Multicopters require a tight control loop for all the motors as part of their ability to perform stable flight. A basic requirement for an efficient closed loop PID system is that it has a high enough sample rate and fast response to error input when the knowledge about the system is minimal. Until recently most ESCs were designed for airplane and helicopter applications, where gradual response to input is desirable for saving the gears against abrupt torque variations. In quadcopters, direct driving of the propeller is normally the case (and as such mechanical wear is not much of an issue), and as explained, quick response to throttle input is required for good PID response. As ESC behaviour is mostly defined by firmware code running in a microcontroller (in the vast majority of cases a ATMega 8L), replacing the stock firmware with a custom one normally is enough to solve this problem. This is the case for SimonK (https://github.com/sim-/tgy), which is one such firmware. Besides eliminating the gradual throttle response, instead of accepting input at the standard 50 Hz, it responds at a maximum frequency of 400 Hz, which is the rate at which flight controllers normally output the PWM control signal. Also, the LiPo protection feature is normally disabled, which in a multicopter could have nasty effects such as causing throttle assymetry, which ultimately leads to a flip and a crash.
As there are some improvements to the last version I have compiled (already from last year), and given that I have to flash a brand new ESC, I will be going through the flashing of all 4 ESCs before installing in the new quadcopter.

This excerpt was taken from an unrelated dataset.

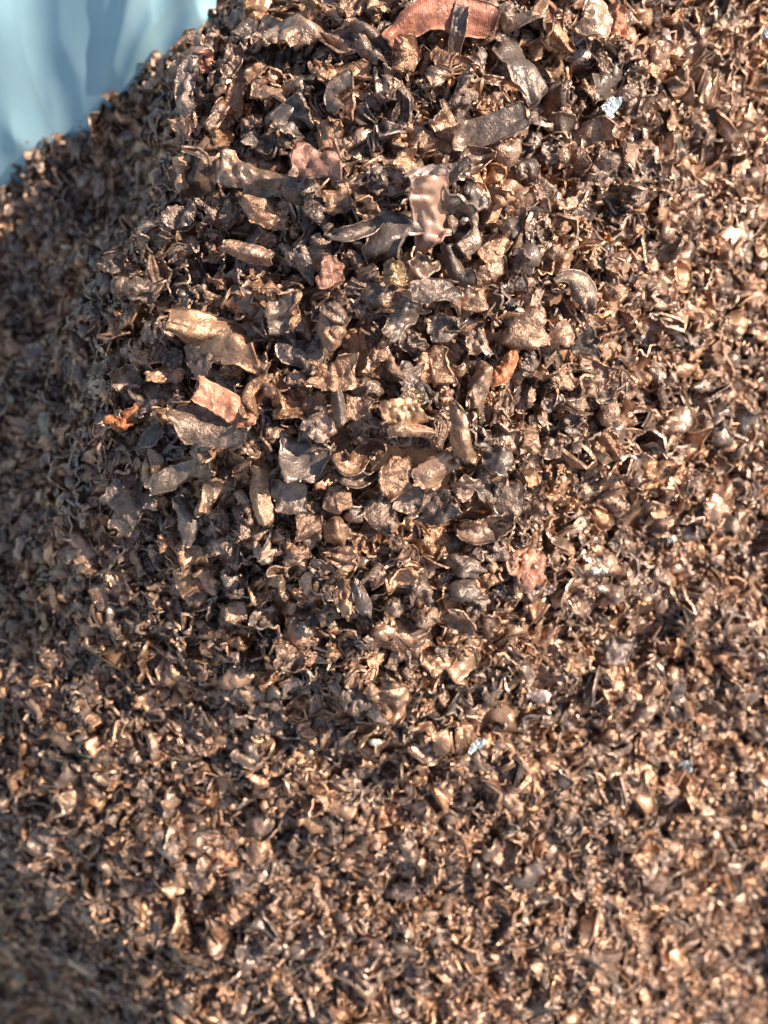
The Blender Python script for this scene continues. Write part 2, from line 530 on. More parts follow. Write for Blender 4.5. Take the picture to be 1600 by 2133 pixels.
def inside(xy):
    x, y = xy[:, 0], xy[:, 1]
    c = np.zeros(len(xy), bool)
    A = RING[::5, :2]
    B = np.roll(A, -1, axis=0)
    for (x0, y0), (x1, y1) in zip(A, B):
        cr = ((y0 > y) != (y1 > y)) & (x < (x1 - x0) * (y - y0) / (y1 - y0 + 1e-12) + x0)
        c ^= cr
    return c


# ------------------------------------------------------------------ ground and bag
gm, nt, bs = new_mat('concrete yard')
tc = nnode(nt, 'ShaderNodeTexCoord')
nn = nnode(nt, 'ShaderNodeTexNoise', inp={'Scale': 9, 'Detail': 8})
nt.links.new(tc.outputs['Object'], nn.inputs['Vector'])
nt.links.new(mixc(nt, nn.outputs[0], (0.22, 0.21, 0.19), (0.34, 0.32, 0.29)), bs.inputs['Base Color'])
bs.inputs['Roughness'].default_value = 0.9
zg = -0.25
g = bpy.data.objects.new("ground", mesh_from("ground", [(-30, -30, zg), (30, -30, zg), (30, 30, zg), (-30, 30, zg)], [(0, 1, 2, 3)], mat=gm, smooth=False))
COL.objects.link(g)
tag(g, kind='structure')

bm_, nt, bs = new_mat('pale blue woven bag fabric')
tc = nnode(nt, 'ShaderNodeTexCoord')
n1 = nnode(nt, 'ShaderNodeTexNoise', inp={'Scale': 22, 'Detail': 6, 'Roughness': 0.6})
w1 = nnode(nt, 'ShaderNodeTexWave', wave_type='BANDS', bands_direction='X', inp={'Scale': 120, 'Distortion': 2.0, 'Detail': 2, 'Detail Scale': 0.6})
w2 = nnode(nt, 'ShaderNodeTexWave', wave_type='BANDS', bands_direction='Y', inp={'Scale': 120, 'Distortion': 2.0, 'Detail': 2, 'Detail Scale': 0.6})
at = nnode(nt, 'ShaderNodeAttribute', attribute_name='cloth')
for n in (w1, w2):
    nt.links.new(at.outputs['Vector'], n.inputs['Vector'])
nt.links.new(tc.outputs['Object'], n1.inputs['Vector'])
c = mixc(nt, mrange(nt, n1.outputs[0], .3, .7), (0.26, 0.41, 0.44), (0.32, 0.48, 0.51))
c = mixc(nt, mrange(nt, w1.outputs['Fac'], .0, 1, 0.0, 0.05), c, (0.42, 0.58, 0.6))
nt.links.new(c, bs.inputs['Base Color'])
bs.inputs['Roughness'].default_value = 0.6
mx = nnode(nt, 'ShaderNodeMath', operation='ADD')
nt.links.new(w1.outputs['Fac'], mx.inputs[0])
nt.links.new(w2.outputs['Fac'], mx.inputs[1])
bp = nnode(nt, 'ShaderNodeBump', inp={'Strength': 0.05, 'Distance': 0.0006})
nt.links.new(mx.outputs[0], bp.inputs['Height'])
nt.links.new(bp.outputs[0], bs.inputs['Normal'])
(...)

Wednesday, February 26, 2014

One step closer...

A tray for the battery was added. Keeping simplicity and light weight in mind, I have built this tray based on an aluminium foil and four threaded rods. Four plastic straws (from kids balloons) served as spacers between the tray and the quadcopter chassis. The height of the tray was set based on the Turnigy 5000 mAh 3S battery I will be using:
I have also attached the RX with these modern velcro tapes that mate with a surface of the same type (e.g. 3M Dual Lock). I have to say is one of my favorite materials in this hobby:
At this point of progress, the remaining steps are few: solder the missing bullet connectors between the motors and the ESCs, reflash the ESCs, attach these to the frame, do the electrical connections, adjust the flight controller, connect the props...and Bob's your uncle :)

Tuesday, February 25, 2014

New quadcopter taking shape

One evening at a time and this new drone begins to get closer to completion. Motors installed and thread locked. Power distribution board and flight controller also installed. The next step will be to install the reprogrammed ESCs (I will check for SimonK updates), wire things together, and make a support for the battery (I'm thinking about using some folded threaded rods as a kind of cage for holding it, or something similar).
Even though I still don't have the landing gears to account for, the final weight is very interesting and within the initial expectation:

Sunday, February 23, 2014

New drone, old parts

With all the changes and upgrades I performed on my current quadcopter, I realized  I had about enough spare parts to build another one. The only missing thing was the frame, but this is where the fun part goes. With this I had the opportunity to build a frame from scratch after buying 1m of aluminum rod, and a 1.5 mm sheet of the same material. This resulted in a 177 gr frame, which is not too bad.
In this heli I will stick to the old 920 KV motors, HK SS 25-30 A ESC (all SimonK flashed), FlySky radio and KK multicopter flight controller. The batteries will be the Turnigy 3S 5000 mAh.As I expect to have less gear onboard, this should result in a more acrobatic quadcopter than my current 1.5+ Kg machine  which I am configuring for FPV/aerial footage.